Il municipio non mancò di far valere questa nobile protesta de’ cittadini e ci è caro di far noto che il pubblico voto sarà esaudito.
Rimane ore a decidere da qual parte l’impresa potrà trovare un’altra località per la proposta stazione. Essa sarebbe disposta a portarla al di là del Lazzaretto, e alla distanza di 500 metri della città, per cui sarebbe distante dal centro di Milano a 2400 metri. Alcuni ingegneri proporrebbero invece la località esterna al corso di Porta Tosa, ma pare si tema l’insalubrità di quel quartiere ove non è possibile scavar cave sotterranee per magazzini. Altri proporrebbero quella parte di terreno che sta di fianco alla piazza d’armi dirimpetto all’Arena, ove collocherebbesi anche la dogana.

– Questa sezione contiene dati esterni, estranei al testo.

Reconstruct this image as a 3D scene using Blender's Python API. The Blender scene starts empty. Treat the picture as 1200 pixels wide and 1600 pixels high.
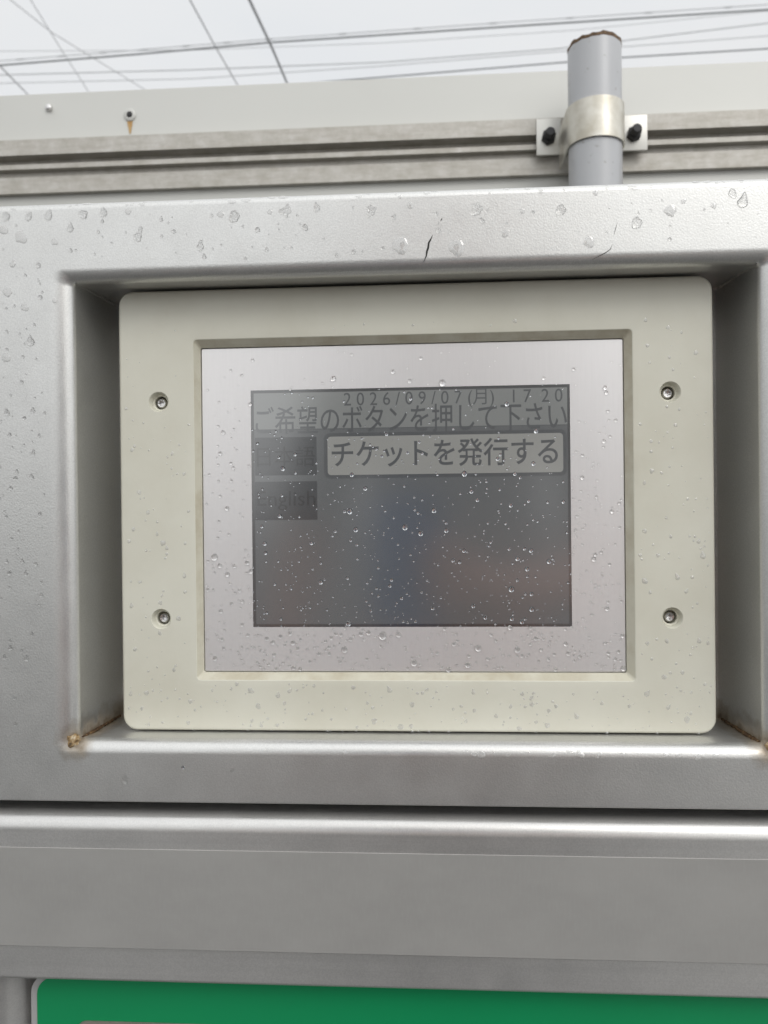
import bpy, bmesh, math, random
from mathutils import Vector, Matrix, noise
C = bpy.context.scene.collection
PI = math.pi
R = math.radians
rnd = random.Random(7)

# ------------------------------------------------------------------ camera
YAW, PITCH, ROLL = R(3.4935), R(-0.178), R(0.615)
CAM = Vector((0.0107, -0.4086, -0.0007))
MC = Matrix.Rotation(YAW, 3, 'Z') @ Matrix.Rotation(PITCH, 3, 'X') @ Matrix.Rotation(ROLL, 3, 'Y')
cd = bpy.data.cameras.new('camera'); cam = bpy.data.objects.new('camera', cd); C.objects.link(cam)
cam.matrix_world = Matrix.Translation(CAM) @ (MC @ Matrix.Rotation(R(90), 3, 'X')).to_4x4()
cd.sensor_fit = 'HORIZONTAL'; cd.sensor_width = 24; cd.lens = 24
cd.clip_start = 0.002; cd.clip_end = 2000
cd.dof.use_dof = True; cd.dof.focus_distance = 0.405; cd.dof.aperture_fstop = 12.5
bpy.context.scene.camera = cam

# ------------------------------------------------------------------ world, sun, exposure
W = bpy.data.worlds.new('World'); bpy.context.scene.world = W; W.use_nodes = True
SUN_EL, SUN_ROT = R(40), R(145)
def build_world():
    nt = W.node_tree; nt.nodes.clear(); N = nt.nodes.new; L = nt.links.new
    out = N('ShaderNodeOutputWorld'); bg = N('ShaderNodeBackground'); bg.inputs['Strength'].default_value = 0.1
    sky = N('ShaderNodeTexSky'); sky.sky_type = 'NISHITA'; sky.sun_disc = False
    sky.sun_elevation = SUN_EL; sky.sun_rotation = SUN_ROT; sky.dust_density = 3; sky.air_density = 1.2
    tc = N('ShaderNodeTexCoord'); sep = N('ShaderNodeSeparateXYZ'); L(tc.outputs['Generated'], sep.inputs[0])
    # overcast: clouds brighten from the horizon towards the zenith
    r = N('ShaderNodeMapRange'); r.inputs['From Min'].default_value = 0; r.inputs['From Max'].default_value = 1
    r.inputs['To Min'].default_value = 8.1; r.inputs['To Max'].default_value = 9.8
    L(sep.outputs['Z'], r.inputs['Value'])
    nz = N('ShaderNodeTexNoise'); nz.inputs['Scale'].default_value = 3.0; nz.inputs['Detail'].default_value = 5
    mp = N('ShaderNodeMapping'); mp.inputs['Scale'].default_value = (1, 1, 3)
    L(tc.outputs['Generated'], mp.inputs[0]); L(mp.outputs[0], nz.inputs['Vector'])
    cr = N('ShaderNodeValToRGB'); cr.color_ramp.elements[0].position = .3; cr.color_ramp.elements[1].position = .7
    cr.color_ramp.elements[0].color = (.93, .95, .97, 1); cr.color_ramp.elements[1].color = (1.0, 1.0, .995, 1)
    L(nz.outputs['Fac'], cr.inputs[0])
    vm = N('ShaderNodeVectorMath'); vm.operation = 'SCALE'
    # the sun behind thin cloud brightens its side of the sky
    dot = N('ShaderNodeVectorMath'); dot.operation = 'DOT_PRODUCT'; L(tc.outputs['Generated'], dot.inputs[0])
    dot.inputs[1].default_value = (math.sin(SUN_ROT) * math.cos(SUN_EL), math.cos(SUN_ROT) * math.cos(SUN_EL), math.sin(SUN_EL))
    gl = N('ShaderNodeMapRange'); gl.interpolation_type = 'SMOOTHSTEP'; gl.inputs['From Min'].default_value = -.1; gl.inputs['From Max'].default_value = 1
    gl.inputs['To Min'].default_value = 1; gl.inputs['To Max'].default_value = 1.8; L(dot.outputs['Value'], gl.inputs['Value'])
    ml = N('ShaderNodeMath'); ml.operation = 'MULTIPLY'; L(gl.outputs[0], ml.inputs[0]); L(r.outputs[0], ml.inputs[1])
    L(cr.outputs[0], vm.inputs[0]); L(ml.outputs[0], vm.inputs['Scale'])
    mx = N('ShaderNodeMix'); mx.data_type = 'RGBA'; mx.inputs['Factor'].default_value = .93
    L(sky.outputs[0], mx.inputs['A']); L(vm.outputs[0], mx.inputs['B'])
    L(mx.outputs['Result'], bg.inputs['Color']); L(bg.outputs[0], out.inputs[0])
build_world()
sl = bpy.data.lights.new('sun', 'SUN'); sl.energy = 0.65; sl.angle = R(25); sl.color = (1, .97, .93)
so = bpy.data.objects.new('sun', sl); C.objects.link(so)
sd = Vector((math.sin(SUN_ROT) * math.cos(SUN_EL), math.cos(SUN_ROT) * math.cos(SUN_EL), math.sin(SUN_EL)))
so.rotation_euler = sd.to_track_quat('Z', 'Y').to_euler()
vs = bpy.context.scene.view_settings
vs.view_transform = 'Standard'; vs.look = 'None'; vs.exposure = 0.0; vs.gamma = 1; vs.use_curve_mapping = False
cy = bpy.context.scene.cycles
cy.use_denoising = True
cy.max_bounces = 10; cy.transmission_bounces = 8; cy.glossy_bounces = 5; cy.diffuse_bounces = 4

# ------------------------------------------------------------------ helpers
def ray(px, py):
    return MC @ Vector(((px - 600) / 1200, 1, (800 - py) / 1200))
def at(px, py, y):
    """point of the vertical plane at depth y that was measured at this place of the photograph"""
    d = ray(px, py); return CAM + d * ((y - CAM.y) / d.y)

def tag(o, label=None, cat=None, group=None, kind=None):
    if label: o['label'] = label
    if cat: o['category'] = cat
    if group: o['group'] = group
    if kind: o['kind'] = kind
    return o
def link(name, me, m=None, parent=None):
    o = bpy.data.objects.new(name, me); C.objects.link(o)
    if m is not None: me.materials.clear(); me.materials.append(m)
    if parent: o.parent = parent
    return o
def empty(name, loc=(0, 0, 0)):
    o = bpy.data.objects.new(name, None); C.objects.link(o); o.location = loc; o.empty_display_size = .05
    return o
def obj(name, bm, m, parent=None, smooth=35, wn=False):
    me = bpy.data.meshes.new(name)
    bmesh.ops.recalc_face_normals(bm, faces=bm.faces) if smooth != 'keep' else None
    bm.to_mesh(me); bm.free()
    if smooth != 'keep' and smooth:
        me.shade_smooth(); me.set_sharp_from_angle(angle=R(smooth))
    elif smooth == 'keep': me.shade_smooth()
    o = link(name, me, m, None)
    if parent is not None:
        o.parent = parent
        o.matrix_parent_inverse = Matrix.Translation(-abs_loc(parent))
    if wn:
        w = o.modifiers.new('wn', 'WEIGHTED_NORMAL'); w.keep_sharp = True; w.weight = 100
    return o
def abs_loc(o):
    v = Vector(o.location)
    return v if o.parent is None else v   # parts keep their origin at the world's, see below
def box(bm, x0, x1, y0, y1, z0, z1, bev=0, seg=2):
    ret = bmesh.ops.create_cube(bm, size=1)
    vs_ = ret['verts']
    for v in vs_:
        v.co = Vector(((x0 + x1) / 2 + v.co.x * (x1 - x0), (y0 + y1) / 2 + v.co.y * (y1 - y0), (z0 + z1) / 2 + v.co.z * (z1 - z0)))
    if bev:
        es = {e for v in vs_ for e in v.link_edges}
        bmesh.ops.bevel(bm, geom=list(es), offset=bev, segments=seg, affect='EDGES', profile=.5)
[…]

Noi temiamo che nessun ingegnere possa sciogliere il troppo intricato problema di voler concentrare in un punto solo una stazione unica per tutta la rete delle ferrovie lombardo-venete, un’unica officina per le macchine, un unico emporio di merci ed un’unica dogana. L’esecuzione edilizia di questi quattro progetti riuniti esige non un chilometro quadrato di terreno, ma quasi lo spazio che occorre per una mezza città, e la convergenza in un unico sito di tanti e sì diversi servigi invece di dare i comodi di un’istituzione grandiosa e ordinata, darà piuttosto tutti gli incomodi ed i pericoli di una nuova torre babelica. Caveant Consules!